この姿は、悩みや悲しみを持ちつつ、主を求めて生きている私たちの姿と重なる。ここで大切なのは、二人が悩みを持ったまま主のところに向かったことである。そこから全てが始まった。この二人が最初に復活の主と出会い、復活の主の証人となった。
二人は主の天使から御言葉を受ける。主が予告していたその言葉を二人は失っていた。しかし主は天使を通して再び与えた。
彼女たちはまだ復活の主に出会ってはいない。しかし御言葉によって主の復活を告げ知らされた二人は「恐れながらも大いに喜び、急いで墓を立ち去り」主の復活を弟子たちに知らせるために走って行った。
するとこの二人の前に復活の主イエスがお立ちになって声をかけた。
復活の主はここで特別なことを語りかけてはいない。「おはよう」と朝の挨拶をしているのみである。復活の主との出会いとは特別なことではない。私たちの日常のただ中で出会って下さる。
さらに「おはよう」(カイレテ)は「平安あれ」(口語訳)「喜びなさい」(原意)という意味がある。

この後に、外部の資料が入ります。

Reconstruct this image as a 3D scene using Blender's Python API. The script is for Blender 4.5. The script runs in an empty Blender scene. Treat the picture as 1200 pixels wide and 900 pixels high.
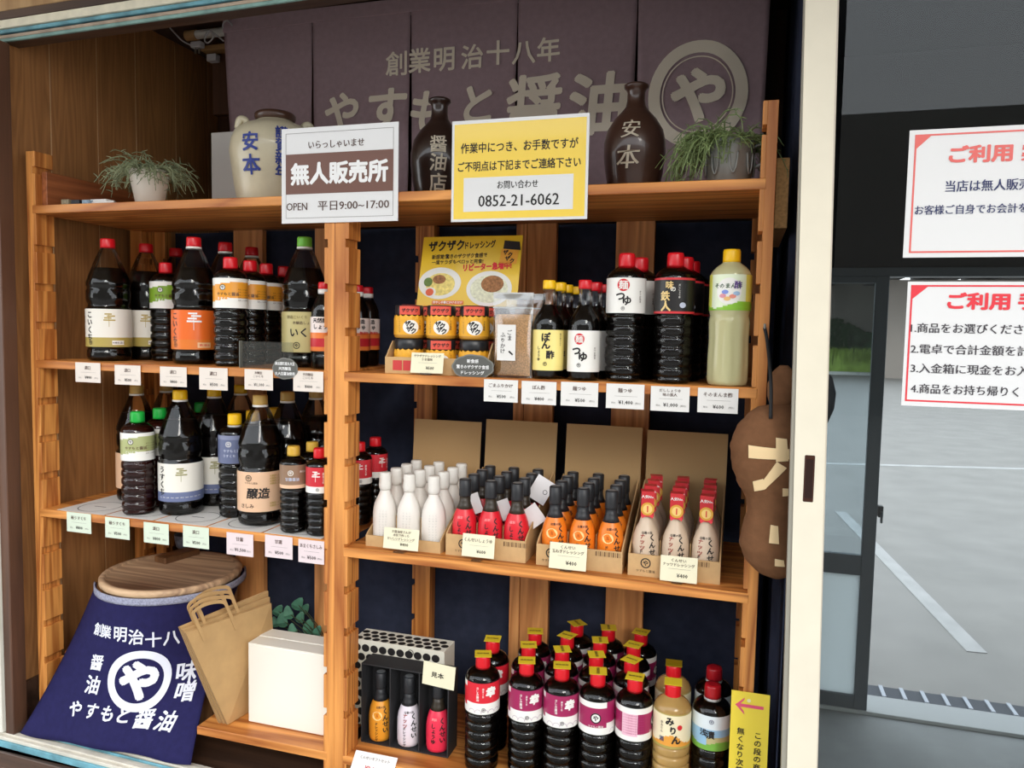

復活の主は自ら出会って下さり、平安と喜びの挨拶をして下さる。
そして二人は弟子のもとに遣わされ主の復活を告げる。同じように復活の主と出会った私たちも遣わされ、復活の主の恵みを証しする者となる。
主の復活の恵みに生きるとは、この希望に生きることである。
「涙と共に種を蒔く人には、喜びの歌と共に刈り入れる」。
このイースターから始まる新しい歩みに、復活の主の平安と祝福があるように。